I’ve advised a Chancellor – this Budget ‘pitch rolling’ is a mess

By Giles Winn

Tuesday 25th November

Every autumn, Westminster falls into the same ritual: the air thickens with briefings and rumours about what could be in the Budget. It’s a well-practised routine, designed to minimise shocks on the day and maximise the upside of any good news. 

That’s not a criticism. Pitch rolling remains a necessary part of Treasury communications – although I may be biased, having led pitch rolling efforts when Philip Hammond was Chancellor. 

Budgets are sprawling, high-risk exercises in political and economic management. They involve billions of pounds and multiple audiences: Parliament, the media, business, the public and, increasingly, the markets. You can’t simply unveil hundreds of measures at 12.30 on a Wednesday and hope it lands smoothly. 

Done well, pitch rolling helps. It relies on discipline – briefing the right people at the right time – and gives stakeholders advance warning of difficult choices. It helps to ‘defang’ bad news and manage expectations so that policy made in the national interest can survive first contact with reality. It’s the communications equivalent of putting the flaps down before landing. For a ‘harder landing’, cast your mind back to Liz Truss’s mini-Budget of 2022 – but there are plenty of other bumpy landings in recent memory. 

This year, though, the noise has become deafening – and the signals deeply confusing. Every day brings another story about what the Chancellor might or might not do. For all but the most experienced Westminster watchers, it’s impossible to separate well-sourced briefings from wishful thinking. 

Much of the responsibility lies with the Chancellor. At the last Budget, she left herself so little fiscal headroom that speculation was inevitable once it became clear she’d need more money. With more room to manoeuvre, she could have absorbed shocks like an OBR productivity downgrade or a welfare cuts reversal. Instead, talk of a £30 billion black hole has fuelled months of rumour. Treasury officials can hardly deny one story without denying them all, so what used to be a focused process has become a rolling cacophony. The result isn’t managed expectation, but confusion and uncertainty. 

But that uncertainty has been further exacerbated by pitch rolling tactics that are hard to fathom to the outsider – e.g. marching the country up the hill, so to speak, on an income tax rise, only to march us back down again. Hope that there is a strategy guiding these tactics is slowly ebbing away – and that should concern us all, since the consequences of ‘hard landings’ are no longer just political. 
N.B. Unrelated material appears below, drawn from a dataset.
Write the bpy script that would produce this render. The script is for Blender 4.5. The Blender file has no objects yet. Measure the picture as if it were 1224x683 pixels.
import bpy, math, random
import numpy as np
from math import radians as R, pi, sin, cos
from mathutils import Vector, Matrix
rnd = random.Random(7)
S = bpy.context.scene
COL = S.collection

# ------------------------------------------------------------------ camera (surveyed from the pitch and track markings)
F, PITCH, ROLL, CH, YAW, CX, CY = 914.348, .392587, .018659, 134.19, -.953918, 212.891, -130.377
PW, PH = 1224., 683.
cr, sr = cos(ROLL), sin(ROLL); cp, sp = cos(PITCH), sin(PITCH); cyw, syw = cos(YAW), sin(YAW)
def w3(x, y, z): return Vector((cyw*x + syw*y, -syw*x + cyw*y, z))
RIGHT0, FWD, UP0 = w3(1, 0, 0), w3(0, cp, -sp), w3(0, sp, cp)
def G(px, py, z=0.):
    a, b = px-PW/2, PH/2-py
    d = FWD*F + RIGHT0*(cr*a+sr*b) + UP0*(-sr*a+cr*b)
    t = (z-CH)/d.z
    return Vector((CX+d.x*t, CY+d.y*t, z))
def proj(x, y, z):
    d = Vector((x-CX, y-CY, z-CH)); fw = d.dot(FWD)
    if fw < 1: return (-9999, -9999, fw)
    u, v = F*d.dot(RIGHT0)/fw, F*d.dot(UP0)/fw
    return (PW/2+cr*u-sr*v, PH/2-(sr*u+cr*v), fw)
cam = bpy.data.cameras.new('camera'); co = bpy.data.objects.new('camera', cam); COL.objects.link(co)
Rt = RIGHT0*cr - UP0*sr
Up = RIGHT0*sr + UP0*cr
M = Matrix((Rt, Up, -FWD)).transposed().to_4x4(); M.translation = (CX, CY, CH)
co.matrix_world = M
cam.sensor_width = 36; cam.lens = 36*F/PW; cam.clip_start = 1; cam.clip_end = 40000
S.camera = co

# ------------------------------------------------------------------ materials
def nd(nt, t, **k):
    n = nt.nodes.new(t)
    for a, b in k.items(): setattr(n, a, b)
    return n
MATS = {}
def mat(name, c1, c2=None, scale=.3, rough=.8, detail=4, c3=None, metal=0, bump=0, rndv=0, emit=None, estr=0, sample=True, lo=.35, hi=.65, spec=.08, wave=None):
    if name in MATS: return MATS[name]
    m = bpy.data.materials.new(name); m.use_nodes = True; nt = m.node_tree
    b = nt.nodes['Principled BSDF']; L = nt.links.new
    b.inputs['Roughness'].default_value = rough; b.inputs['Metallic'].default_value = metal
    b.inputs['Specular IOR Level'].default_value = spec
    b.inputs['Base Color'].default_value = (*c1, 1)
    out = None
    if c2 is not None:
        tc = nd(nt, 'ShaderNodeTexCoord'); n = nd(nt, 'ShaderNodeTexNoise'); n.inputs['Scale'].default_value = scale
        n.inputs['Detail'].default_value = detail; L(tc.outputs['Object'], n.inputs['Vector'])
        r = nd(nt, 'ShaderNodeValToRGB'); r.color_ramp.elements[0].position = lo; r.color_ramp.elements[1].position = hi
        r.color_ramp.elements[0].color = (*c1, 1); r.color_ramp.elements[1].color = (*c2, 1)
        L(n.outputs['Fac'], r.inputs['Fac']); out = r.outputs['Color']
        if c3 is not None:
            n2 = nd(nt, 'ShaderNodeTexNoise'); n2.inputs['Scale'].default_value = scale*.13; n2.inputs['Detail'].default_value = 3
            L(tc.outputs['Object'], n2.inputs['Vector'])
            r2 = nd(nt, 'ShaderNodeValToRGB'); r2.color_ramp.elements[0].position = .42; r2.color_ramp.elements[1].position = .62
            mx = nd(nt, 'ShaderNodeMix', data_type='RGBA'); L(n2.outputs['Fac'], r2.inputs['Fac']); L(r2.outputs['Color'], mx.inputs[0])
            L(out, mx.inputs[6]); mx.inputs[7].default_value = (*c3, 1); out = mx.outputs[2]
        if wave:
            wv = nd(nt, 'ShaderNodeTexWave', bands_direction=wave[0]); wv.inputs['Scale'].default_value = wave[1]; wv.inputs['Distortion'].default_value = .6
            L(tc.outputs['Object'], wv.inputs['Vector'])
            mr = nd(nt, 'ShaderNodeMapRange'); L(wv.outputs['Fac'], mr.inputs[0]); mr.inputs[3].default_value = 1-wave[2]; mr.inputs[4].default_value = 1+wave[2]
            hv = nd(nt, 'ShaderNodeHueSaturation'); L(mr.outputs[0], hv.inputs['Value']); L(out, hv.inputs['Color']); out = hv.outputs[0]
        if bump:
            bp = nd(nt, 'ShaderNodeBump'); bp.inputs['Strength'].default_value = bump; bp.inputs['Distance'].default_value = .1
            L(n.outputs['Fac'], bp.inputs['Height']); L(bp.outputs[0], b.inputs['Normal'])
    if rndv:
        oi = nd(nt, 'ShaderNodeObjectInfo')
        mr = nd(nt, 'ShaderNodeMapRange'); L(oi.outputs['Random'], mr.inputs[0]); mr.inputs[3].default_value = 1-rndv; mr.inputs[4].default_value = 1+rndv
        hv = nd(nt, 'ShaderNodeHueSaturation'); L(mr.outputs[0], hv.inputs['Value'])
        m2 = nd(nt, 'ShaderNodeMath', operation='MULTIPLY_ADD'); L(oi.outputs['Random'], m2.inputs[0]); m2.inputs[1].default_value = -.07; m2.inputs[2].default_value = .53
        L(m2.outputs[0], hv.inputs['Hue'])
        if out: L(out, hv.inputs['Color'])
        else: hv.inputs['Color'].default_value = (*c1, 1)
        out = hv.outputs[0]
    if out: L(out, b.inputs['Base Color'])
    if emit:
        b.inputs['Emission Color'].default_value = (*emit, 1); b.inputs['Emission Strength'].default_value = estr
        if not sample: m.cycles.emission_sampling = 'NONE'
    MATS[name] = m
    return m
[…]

One area where the Treasury has managed expectations more effectively is on the bigger picture. Whether by design or not, the message that this Budget will be tough, has landed. Within that, Reeves’ team have prepared Westminster and the media for an OBR downgrade that will blow a hole in the Chancellor’s plans. Better to brace people early than deliver an unpleasant surprise on the day. 

Pitch rolling isn’t going away, nor should it. It remains essential to how modern fiscal policy is communicated and absorbed. But it works only when it’s focused, disciplined and strategic. Used properly, it helps a Budget land safely. Used carelessly, it just adds to the turbulence – and nobody wants to be the pilot still circling the runway on Budget Day. 

Giles Winn is a Specialist Partner at Pagefield and was previously Special Adviser to the Chancellor of the Exchequer under Philip Hammond.